Angesichts der technischen Fakten waren die Wettervorhersagen in Bezug auf den Erfolg des IBM PC durchaus unterschiedlich. Zumal ja in vielen Büros in den USA schon Apple-II– oder Commodore-CBM-Systeme standen, die alles konnten, was auch der IBM PC können sollte, aber eben preiswerter waren. So begann der Siegeszug auch an einer Front, an der die Konkurrenz keine Chance hatte: In den Großunternehmen und bei den staatlichen Organisationen, deren IT-Infrastruktur auf IBM beruhte. Da mussten die Vertriebsleute nicht lange herumargumentieren, sondern konnten einfach Strichlisten über die Bestellungen führen. Weil eine kleine, radikale Minderheit bei IBM die Kiste aber auch in den Heimen der Konsumenten sehen wollte, schuf man eine für IBM-Maßstäbe geradezu revolutionäre Werbekampagne und erwarb dafür die Rechte an der Verwendung der Charlie-Chaplin-Figur „Little Tramp“.

Weil so sehr schnell sehr große Stückzahlen von PC- und XT-Modellen mit PC-DOS in die Märkte flossen und die Softwarehäuser begannen, wie verrückt Anwendungsprogramme dafür zu entwickeln, entstand innerhalb von nicht einmal drei Jahren ein Standard, der bis heute die Welt der persönlichen Computer beherrscht. Auch in Deutschland galt spätestens ab 1983: Wer seine Firma computerisieren wollte, schaffte IBM PCs an. Wobei brauchbare Konfigurationen enorm teuer wurden. Der Verfasser dieses Artikels ließ sich im Spätsommer 1983 von einem Computerhandel, dessen Name hier nichts zur Sache tut, das Angebot für einen IBM XT mit allem Zipp und Zapp unterbreiten. Ganz unten stand die Zahl 21.000 – so viel D-Mark sollte die Apparatur (inkl. Drucker) kosten. Stattdessen erwarb er einen Neuwagen der Marke Opel, der sogar ein kleines bisschen weniger kostete.

[Titelfoto: Boffy b via Wikimedia]

3 Gedanken zu „35 Jahre IBM PC – oder: Wie aus Versehen Standards entstanden“

  1. Leider haben sich einige Ungenauigkeiten eingeschlichen. „Hierzulande“ bzw. in Europa wurde der IBM PC erst im Januar 1983 von IBM angekündigt.
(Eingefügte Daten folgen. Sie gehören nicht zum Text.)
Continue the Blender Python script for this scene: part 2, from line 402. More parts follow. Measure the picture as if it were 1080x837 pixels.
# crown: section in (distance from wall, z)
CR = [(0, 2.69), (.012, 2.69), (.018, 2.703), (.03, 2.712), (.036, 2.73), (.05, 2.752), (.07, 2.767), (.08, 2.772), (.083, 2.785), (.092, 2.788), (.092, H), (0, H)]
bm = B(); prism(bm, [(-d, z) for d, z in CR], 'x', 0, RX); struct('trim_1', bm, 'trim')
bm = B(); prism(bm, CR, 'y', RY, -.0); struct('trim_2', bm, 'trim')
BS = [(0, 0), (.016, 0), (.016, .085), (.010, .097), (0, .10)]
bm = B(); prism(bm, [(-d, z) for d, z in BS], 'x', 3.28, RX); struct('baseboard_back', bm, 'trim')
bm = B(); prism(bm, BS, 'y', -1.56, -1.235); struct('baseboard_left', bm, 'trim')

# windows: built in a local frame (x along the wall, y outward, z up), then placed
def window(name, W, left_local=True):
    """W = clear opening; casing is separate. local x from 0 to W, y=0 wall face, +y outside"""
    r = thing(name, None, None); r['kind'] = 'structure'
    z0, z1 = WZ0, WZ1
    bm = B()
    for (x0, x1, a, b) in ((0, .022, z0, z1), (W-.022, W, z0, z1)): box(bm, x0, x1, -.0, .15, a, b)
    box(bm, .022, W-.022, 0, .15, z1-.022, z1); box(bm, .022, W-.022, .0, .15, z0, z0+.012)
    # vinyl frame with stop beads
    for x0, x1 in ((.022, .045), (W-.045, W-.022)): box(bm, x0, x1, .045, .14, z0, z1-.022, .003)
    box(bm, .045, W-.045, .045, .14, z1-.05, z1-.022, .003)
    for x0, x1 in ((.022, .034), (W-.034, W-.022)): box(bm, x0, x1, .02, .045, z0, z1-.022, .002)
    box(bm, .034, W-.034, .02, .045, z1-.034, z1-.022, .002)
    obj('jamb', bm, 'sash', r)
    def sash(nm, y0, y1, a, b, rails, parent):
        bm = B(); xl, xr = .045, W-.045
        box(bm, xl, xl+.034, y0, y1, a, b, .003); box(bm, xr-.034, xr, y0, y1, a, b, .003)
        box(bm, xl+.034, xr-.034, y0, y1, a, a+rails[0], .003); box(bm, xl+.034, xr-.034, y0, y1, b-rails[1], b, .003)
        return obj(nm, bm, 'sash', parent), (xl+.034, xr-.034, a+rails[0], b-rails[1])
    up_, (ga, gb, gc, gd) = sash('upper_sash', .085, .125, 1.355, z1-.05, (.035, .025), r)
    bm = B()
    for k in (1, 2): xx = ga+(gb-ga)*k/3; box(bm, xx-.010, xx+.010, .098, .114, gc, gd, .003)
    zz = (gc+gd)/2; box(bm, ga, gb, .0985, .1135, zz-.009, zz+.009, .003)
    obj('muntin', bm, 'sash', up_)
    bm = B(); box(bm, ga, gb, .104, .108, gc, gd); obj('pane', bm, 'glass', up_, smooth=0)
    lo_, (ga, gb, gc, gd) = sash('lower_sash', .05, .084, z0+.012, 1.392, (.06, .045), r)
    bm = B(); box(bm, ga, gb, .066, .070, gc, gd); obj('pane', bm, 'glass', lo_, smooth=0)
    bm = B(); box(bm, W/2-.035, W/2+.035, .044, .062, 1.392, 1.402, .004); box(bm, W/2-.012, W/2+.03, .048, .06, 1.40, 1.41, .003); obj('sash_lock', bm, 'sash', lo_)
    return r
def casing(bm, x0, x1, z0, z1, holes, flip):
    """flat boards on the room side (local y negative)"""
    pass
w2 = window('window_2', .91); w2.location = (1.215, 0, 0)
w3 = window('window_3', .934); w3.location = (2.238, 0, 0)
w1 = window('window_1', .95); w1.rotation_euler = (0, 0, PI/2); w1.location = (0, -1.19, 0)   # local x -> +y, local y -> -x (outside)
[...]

Der Preis für die Minimalkonfiguration betrug 1.565$ (Quelle: IBM Press Release). Bei der Beschreibung der Komponenten werden teilweise völlig falsche Angaben gemacht. Die Tastatur wurde beispielsweise für das bereits zuvor angekündigte System/23 Datamaster entwickelt – ein relativ kleiner 8-bit-Rechner. Die entsprechenden Diskettenlaufwerke kamen meist (oder ausschließlich?) von Tandon (ursprünglich TM-100, später das doppelseitige TM100-2) und waren so schlecht für kleine Computer geeignet, daß diese auch beim TRS-80 Verwendung fanden.

    1. Vielen Dank für die Ergänzungen und Korrekturen.

      Auch wenn der IBM PC „hierzulande“ (Weshalb in Anführungszeichen?) erst Anfang 1983 vorgestellt wurde, hatten natürlich Fachjournalisten von der Ankündigung in den USA erfahren – es gab da nämlich schon US-Korrespondenten.